In 1984 and 1985 I used to take the train to Grand Central Station from Springfield MA and walk to the Port Authority Bus station to catch a bus to Blair Academy in northern New Jersey. The Port Authority Bus station was a slime hole then. Aggressive drug dealers, junkies, winos. Homeless people lined the walls, literally. It was impossible to lean against a wall there. I watched a couple of cops trying to roust a drunk who was sleeping in the middle of the floor of the bus station. They stepped on his fingers and he gathered them under his belly, but still remained passed out. Then they got a dog to come over and bark at him. This triggered his reptile brain to get him up on his hands and knees and head for the exit. You could buy beer in New York no matter how old you were. The Blair students used to buy big cans of Foster's Lager for the bus trip.

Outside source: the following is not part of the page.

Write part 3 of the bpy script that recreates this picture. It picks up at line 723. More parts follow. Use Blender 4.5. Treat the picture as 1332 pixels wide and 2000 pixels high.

Times square was also a hell hole back then. So was Grand Central station. In the bathroom there, dozens of men leaned against the walls to watch you pee. It was like, "why don't you all go somewhere else and watch each other pee? "
It is all different now. NYC is cleaned up, on the surface anyway. I would eat off the sidewalk at Times square. There was a place to lean against the wall in the bathroom at Grand Central Station. There was no one trying to sell me pot at Port Authority or on the steps of The Metropolitan Museum of Art. Quality of life policing has really made a noticable difference.